It may seem almost ridiculous to suggest this, but Jon Gruden might want to get out of bed a few minutes earlier on Sunday morning.

You see, he might need the extra time to find his new office.

Gruden reports to work every day while most of us in the same time zone are still in the clutches of R.E.M. sleep. Does he really need to set his infamous alarm any earlier on Sunday? Of course not. But if he wants to adjust his schedule to be sitting at his desk at the same time as usual, then he'll have to adjust to the fact that his office is not where he last left it.

Gruden and the Tampa Bay Buccaneers are about to move into their new, state-of-the-art training facility located just east of Raymond James Stadium. After a Friday split between the team hotel and MacDill Air Force Base and a game at the stadium on Saturday, the schedule calls for Gruden and his staff to invade the new facility on Sunday. The head coach himself won't see the sun rising over the five-story football that marks the facility's entrance; he'll be in well before dawn.

And everything he sees will be new to him.

"No, I have not [been there yet]," he admitted on Wednesday, with his team still at training camp in Central Florida. "I've wanted from the very beginning to be excited and surprised by everything. I've told the players that this is a rumor, this is really a library that's not for you guys. I just want to be surprised and I refuse to listen when people talk about it. I'll see it with my own two eyes when we get back. Once again, I'm as excited as the players are."

The excitement level was dialed up a notch Tuesday night when General Manager Bruce Allen stopped by the team meeting at the Celebration Hotel and filled everyone in on the imminent move into their new digs. It's safe to say the players are ready to bid farewell to One Buccaneer Place.

"That went over well last night," said Gruden. "I think Bruce got a standing ovation when he left. That's why he doesn't talk to the team that much unless he has really good news. We're very excited and again very appreciative of the Glazers for the extent that they went to in building this facility. It's going to be the best in all of sports and we're very fortunate."

It is always exciting to move into a new home, especially when you're moving up. Maybe the place has an extra room for the new baby, or an office for mom, or a game room for the kids. The Bucs will have plenty of room in there 145,000-square-foot home, and they expect the place to make some very real contributions to their future success.

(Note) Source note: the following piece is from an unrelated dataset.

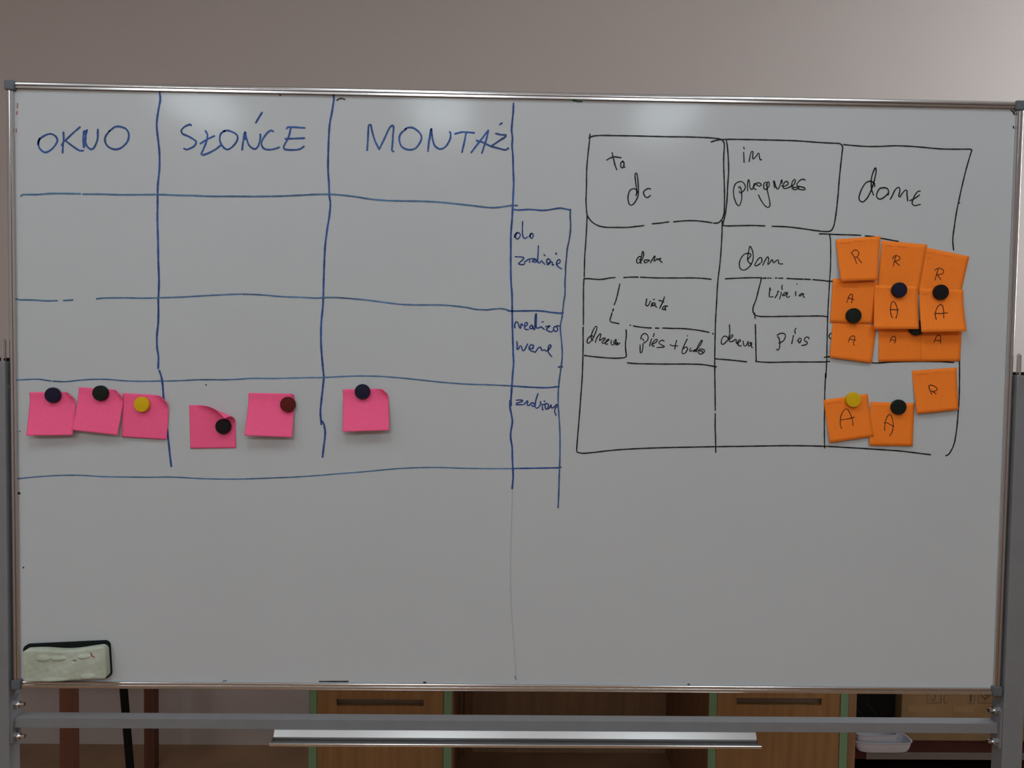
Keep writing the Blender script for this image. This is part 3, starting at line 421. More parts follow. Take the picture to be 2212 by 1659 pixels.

"When you think about rehabbing players at One Buccaneer Place, as opposed to a state-of-the-art rehab center, that will help the football team," mused Gruden. "When you think about installing game plans in a theater-type atmosphere as opposed to a box, that's going to help. I think your meetings will have every reason to be better. The weight room? You've got to be kidding me. The training facility for these guys to improve their strength and flexibility is 10 times greater [than before].

"That's why people are building these facilities. It also helps build camaraderie. These players have somewhere to go on their day off where they can study tape. Years past around here, we haven't had a chance to let players come in on their day off during the season even to study film, because there are no rooms to study tape. I could keep going on and on but this state-of-the-art complex is going to certainly help us and give us every reason to improve."

Still, it will be strange to leave venerable One Buc behind. That address has been the team's home for not only Gruden's four-and-a-half years at the helm but the entire 31-year history of the franchise…until now. With the demands of training camp and the onset of preseason games, Gruden said he hasn't had time to think about what will happen to the team's former home now.

He quickly thought of a suggestion, however:

"We'll just leave it there and make that the visiting quarters for the opposition when they come in."